Let me make it plain once again: I'm not recomending exim for his e-mail server. Learning to get exim running "just right" is not easy. Exim 4 is very complex these days, specially if you add ACL to the mix. I used to edit sendmail.cf using VI (not vim), so I can recognize complexity when I see it :) The old saying goes that you can only consider yourself a network administrator if you ever edited sendmail.cf by hand once. If you did it twice, you are not a network admnistrator, you are a lunatic, and should be commited to a mental institution :)
Anyway, I think your solution, even tho it does have many merits, will add unneeded complexity to Alain's setup.
Let me also mention that I do think a multiple server solution is best, specially if you can, as you mentioned, separate incoming from outgoing queues.
qmail is simple, efficient and has a small footprint (...)
I won't argue about efficent and small footprint, specially the later, but simple it isn't.
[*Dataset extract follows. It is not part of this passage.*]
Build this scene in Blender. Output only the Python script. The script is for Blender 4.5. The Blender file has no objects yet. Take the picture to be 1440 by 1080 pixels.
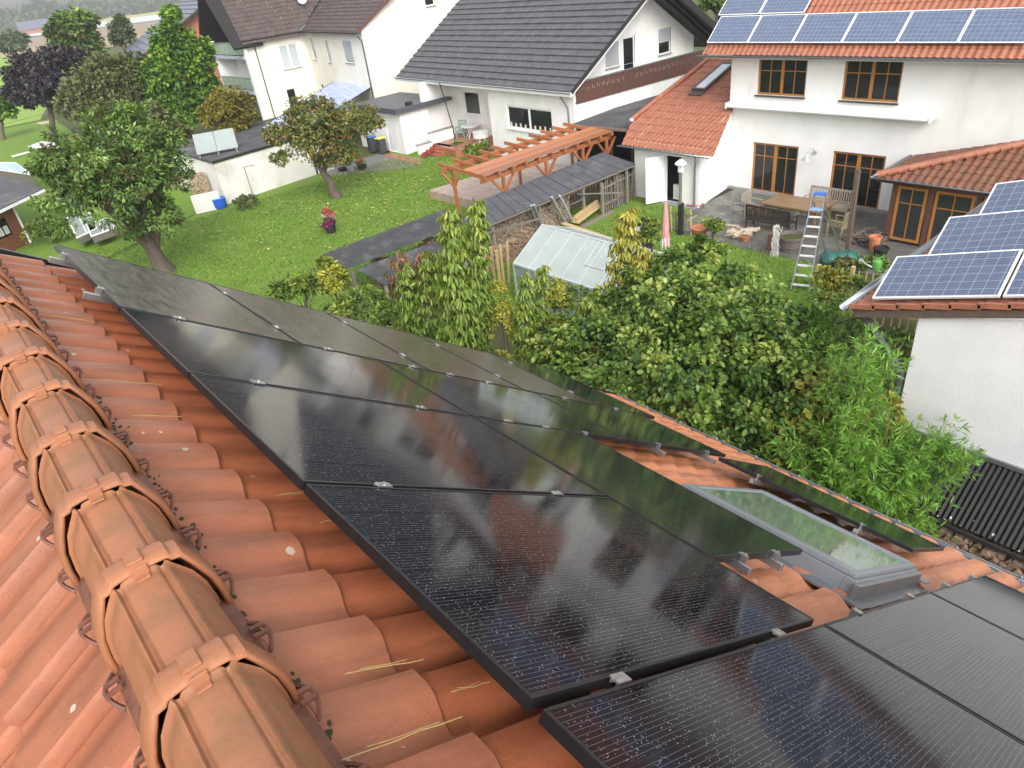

The most simple (as in straightforward) MTA I've seen so far is postfix. And no, I never use it.
maintenance free and
comes with the best local delivery system available.
<flamewar invitation> Procmail ? Sure it does. But so does every other MTA :) </flamewar>
postfix on the other hand has plenty of features or essential items builtin, is not too hard to configure and also has a very convenient way of handling the queue.
We agree on more than we disagree.
Postfix is all that. It is not the best solution, but it is the one I recomend for non-experienced MTA admins.
Both come from security experts and those self-same men have got into the mta side of things. Why not put them together? The irony of course is that both men probably hate each other to bits.
Hating DJB is more common than not :)
Just telling postfix to send all incoming mails to the qmail queue should not be complex. Then you can manage the two on their own.
Despite the merits of qmail or the configuration you are proposing, I don't think it is the best solution for this particular user on this particular environment.